La nécessité d’un tel droit s’impose-t-elle à tous?

Elle est, en tout cas, ressentie par beaucoup d’employeurs confrontés à de nouvelles attentes des travailleurs en matière de flexibilité et d’autonomie. Face à des employés de plus en plus « volatiles », ils veulent prendre les devants. Je dirais qu’on est dans du 50-50 dans l’aspiration à concrétiser un droit à la déconnexion, pour peu qu’on puisse le définir et clarifier les obligations en matière de respect du temps de travail. L’utilité d’un tel droit serait aussi d’oeuvrer à la prévention des risques psychosociaux liés à l’hyperconnectivité et de sortir d’une illégalité puisque la loi interdit, en principe, de travailler ou de laisser travailler au-delà du temps réglementaire fixé en entreprise. Il y a des abus à corriger.

Légiférer pour sortir du flou ambiant, c’est le bon plan?

Le principe de la déconnexion au travail figure déjà dans notre arsenal législatif, puisqu’une loi de 2018 oblige les employeurs à se concerter à ce propos avec les représentants des travailleurs dans les entreprises et compte tenu des spécificités des secteurs d’activité.
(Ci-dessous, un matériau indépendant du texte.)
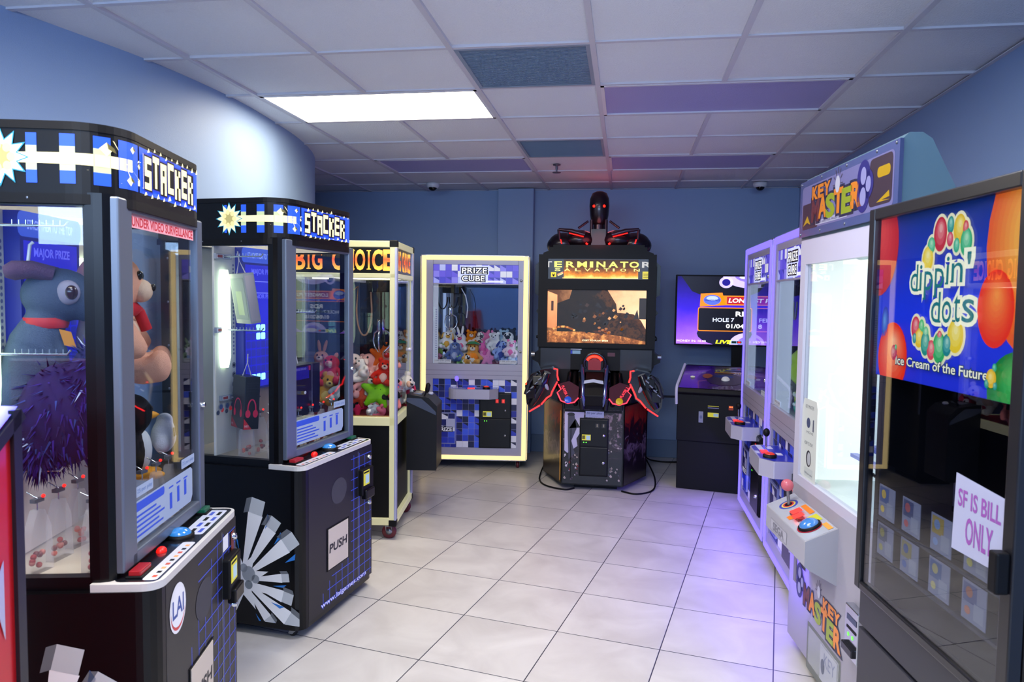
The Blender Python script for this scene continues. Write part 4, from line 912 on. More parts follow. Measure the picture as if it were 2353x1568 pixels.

Ce droit à la déconnexion à géométrie variable est une bonne approche, car il me semble préférable de laisser la place à la négociation plutôt que d’opter pour une insertion de ce droit spécifique dans notre code du travail, comme cela s’est fait en France. La généralisation d’un nouveau droit, imposé à l’aveugle, en quelque sorte, et sans mesures additionnelles, ne garantirait en rien son efficacité. La pluralité des systèmes d’organisation du travail, comme le régime des horaires flottants, est telle que la notion même de temps de travail liée à une présence physique est en train de s’estomper. Plus largement, notre législation sociale prévoit déjà des garde-fous en matière de respect du temps de travail, le travailleur n’est donc certainement pas sans instrument ni argument à faire valoir sur le plan juridique pour éviter tout « abus de connexion ».

Un black-out numérique ou l’impossibilité technique de recevoir tout e-mail professionnel à partir d’une heure prédéfinie, ne serait-il pas le meilleur moyen d’écarter tout risque d’abus?

C’est une piste, mais elle n’est pas la seule, ni forcément toujours la plus appropriée. On peut aussi citer le message d’alerte « Mon e-mail n’appelle pas de réponse s’il est reçu après 18 heures » ou une charte interne de bonne conduite. Une nouvelle culture d’entreprise est à créer, qui passe par une analyse des risques psychosociaux, par l’intervention éventuelle d’un service interne de plaintes, ou la mise en place de systèmes fiables de comptage et d’enregistrement du temps de travail. Il ne faut pas écarter non plus le fait qu’un droit à la déconnexion professionnelle peut être ressenti par l’employé connecté comme une ingérence ou une intrusion dans sa vie privée, contraire à ses aspirations à pouvoir organiser librement son temps. Nombre de travailleurs sont demandeurs d’une plus grande souplesse dans l’articulation entre vies professionnelle et privée. Les réalités du monde professionnel d’aujourd’hui exigent plus de flexibilité.